Retype the listing that follows, word for word.
= = = = =
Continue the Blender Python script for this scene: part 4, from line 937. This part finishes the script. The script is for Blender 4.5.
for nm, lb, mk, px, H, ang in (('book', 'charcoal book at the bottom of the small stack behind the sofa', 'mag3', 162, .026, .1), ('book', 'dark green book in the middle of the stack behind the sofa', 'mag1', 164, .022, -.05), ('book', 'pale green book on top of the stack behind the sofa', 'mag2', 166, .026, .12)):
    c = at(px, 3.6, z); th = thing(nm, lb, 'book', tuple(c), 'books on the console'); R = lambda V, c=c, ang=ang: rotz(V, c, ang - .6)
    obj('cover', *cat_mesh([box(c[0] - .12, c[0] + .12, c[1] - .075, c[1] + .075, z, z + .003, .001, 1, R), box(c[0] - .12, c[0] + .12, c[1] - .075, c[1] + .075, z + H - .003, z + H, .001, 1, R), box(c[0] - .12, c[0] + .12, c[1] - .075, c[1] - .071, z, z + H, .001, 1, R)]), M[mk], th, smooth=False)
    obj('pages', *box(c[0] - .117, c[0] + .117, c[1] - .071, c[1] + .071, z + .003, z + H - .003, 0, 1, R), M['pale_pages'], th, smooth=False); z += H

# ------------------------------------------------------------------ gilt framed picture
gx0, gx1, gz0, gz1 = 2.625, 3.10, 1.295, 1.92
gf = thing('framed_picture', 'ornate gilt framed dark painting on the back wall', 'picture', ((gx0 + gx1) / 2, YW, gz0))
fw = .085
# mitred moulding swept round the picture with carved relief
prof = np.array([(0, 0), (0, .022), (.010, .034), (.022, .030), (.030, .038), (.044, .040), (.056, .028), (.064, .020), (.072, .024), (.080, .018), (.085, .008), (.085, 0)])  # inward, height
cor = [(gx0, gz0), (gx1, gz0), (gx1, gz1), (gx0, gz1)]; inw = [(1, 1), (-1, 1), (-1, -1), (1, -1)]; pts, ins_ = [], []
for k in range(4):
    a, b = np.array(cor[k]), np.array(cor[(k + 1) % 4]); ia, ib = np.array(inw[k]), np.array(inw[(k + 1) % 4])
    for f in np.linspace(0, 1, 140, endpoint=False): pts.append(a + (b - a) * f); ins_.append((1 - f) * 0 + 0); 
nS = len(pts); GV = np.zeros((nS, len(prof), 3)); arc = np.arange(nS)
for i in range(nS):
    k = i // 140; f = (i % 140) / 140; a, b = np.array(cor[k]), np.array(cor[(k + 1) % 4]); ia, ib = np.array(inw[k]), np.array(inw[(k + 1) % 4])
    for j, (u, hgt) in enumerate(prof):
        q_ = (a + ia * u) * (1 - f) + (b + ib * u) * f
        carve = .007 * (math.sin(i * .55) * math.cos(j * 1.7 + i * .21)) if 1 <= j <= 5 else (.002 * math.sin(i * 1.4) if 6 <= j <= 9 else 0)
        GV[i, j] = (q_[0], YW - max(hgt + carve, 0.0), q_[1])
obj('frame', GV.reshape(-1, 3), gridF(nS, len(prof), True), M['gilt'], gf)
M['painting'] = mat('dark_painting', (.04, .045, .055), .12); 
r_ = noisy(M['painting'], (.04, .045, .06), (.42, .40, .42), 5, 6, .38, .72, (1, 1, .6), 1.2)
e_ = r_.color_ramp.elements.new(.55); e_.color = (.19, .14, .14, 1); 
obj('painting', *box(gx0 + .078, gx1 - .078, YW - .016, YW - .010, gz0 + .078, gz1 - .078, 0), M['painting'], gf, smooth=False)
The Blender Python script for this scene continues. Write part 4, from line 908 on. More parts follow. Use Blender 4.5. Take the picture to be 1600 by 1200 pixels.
= = = = =
OUTPUT
Continue the Blender Python script for this scene: part 4, from line 937. This part finishes the script. The script is for Blender 4.5.
for nm, lb, mk, px, H, ang in (('book', 'charcoal book at the bottom of the small stack behind the sofa', 'mag3', 162, .026, .1), ('book', 'dark green book in the middle of the stack behind the sofa', 'mag1', 164, .022, -.05), ('book', 'pale green book on top of the stack behind the sofa', 'mag2', 166, .026, .12)):
    c = at(px, 3.6, z); th = thing(nm, lb, 'book', tuple(c), 'books on the console'); R = lambda V, c=c, ang=ang: rotz(V, c, ang - .6)
    obj('cover', *cat_mesh([box(c[0] - .12, c[0] + .12, c[1] - .075, c[1] + .075, z, z + .003, .001, 1, R), box(c[0] - .12, c[0] + .12, c[1] - .075, c[1] + .075, z + H - .003, z + H, .001, 1, R), box(c[0] - .12, c[0] + .12, c[1] - .075, c[1] - .071, z, z + H, .001, 1, R)]), M[mk], th, smooth=False)
    obj('pages', *box(c[0] - .117, c[0] + .117, c[1] - .071, c[1] + .071, z + .003, z + H - .003, 0, 1, R), M['pale_pages'], th, smooth=False); z += H

# ------------------------------------------------------------------ gilt framed picture
gx0, gx1, gz0, gz1 = 2.625, 3.10, 1.295, 1.92
gf = thing('framed_picture', 'ornate gilt framed dark painting on the back wall', 'picture', ((gx0 + gx1) / 2, YW, gz0))
fw = .085
# mitred moulding swept round the picture with carved relief
prof = np.array([(0, 0), (0, .022), (.010, .034), (.022, .030), (.030, .038), (.044, .040), (.056, .028), (.064, .020), (.072, .024), (.080, .018), (.085, .008), (.085, 0)])  # inward, height
cor = [(gx0, gz0), (gx1, gz0), (gx1, gz1), (gx0, gz1)]; inw = [(1, 1), (-1, 1), (-1, -1), (1, -1)]; pts, ins_ = [], []
for k in range(4):
    a, b = np.array(cor[k]), np.array(cor[(k + 1) % 4]); ia, ib = np.array(inw[k]), np.array(inw[(k + 1) % 4])
    for f in np.linspace(0, 1, 140, endpoint=False): pts.append(a + (b - a) * f); ins_.append((1 - f) * 0 + 0); 
nS = len(pts); GV = np.zeros((nS, len(prof), 3)); arc = np.arange(nS)
for i in range(nS):
    k = i // 140; f = (i % 140) / 140; a, b = np.array(cor[k]), np.array(cor[(k + 1) % 4]); ia, ib = np.array(inw[k]), np.array(inw[(k + 1) % 4])
    for j, (u, hgt) in enumerate(prof):
        q_ = (a + ia * u) * (1 - f) + (b + ib * u) * f
        carve = .007 * (math.sin(i * .55) * math.cos(j * 1.7 + i * .21)) if 1 <= j <= 5 else (.002 * math.sin(i * 1.4) if 6 <= j <= 9 else 0)
        GV[i, j] = (q_[0], YW - max(hgt + carve, 0.0), q_[1])
obj('frame', GV.reshape(-1, 3), gridF(nS, len(prof), True), M['gilt'], gf)
M['painting'] = mat('dark_painting', (.04, .045, .055), .12); 
r_ = noisy(M['painting'], (.04, .045, .06), (.42, .40, .42), 5, 6, .38, .72, (1, 1, .6), 1.2)
e_ = r_.color_ramp.elements.new(.55); e_.color = (.19, .14, .14, 1); 
obj('painting', *box(gx0 + .078, gx1 - .078, YW - .016, YW - .010, gz0 + .078, gz1 - .078, 0), M['painting'], gf, smooth=False)
The Blender Python script for this scene continues. Write part 4, from line 908 on. More parts follow. Use Blender 4.5. Take the picture to be 1600 by 1200 pixels.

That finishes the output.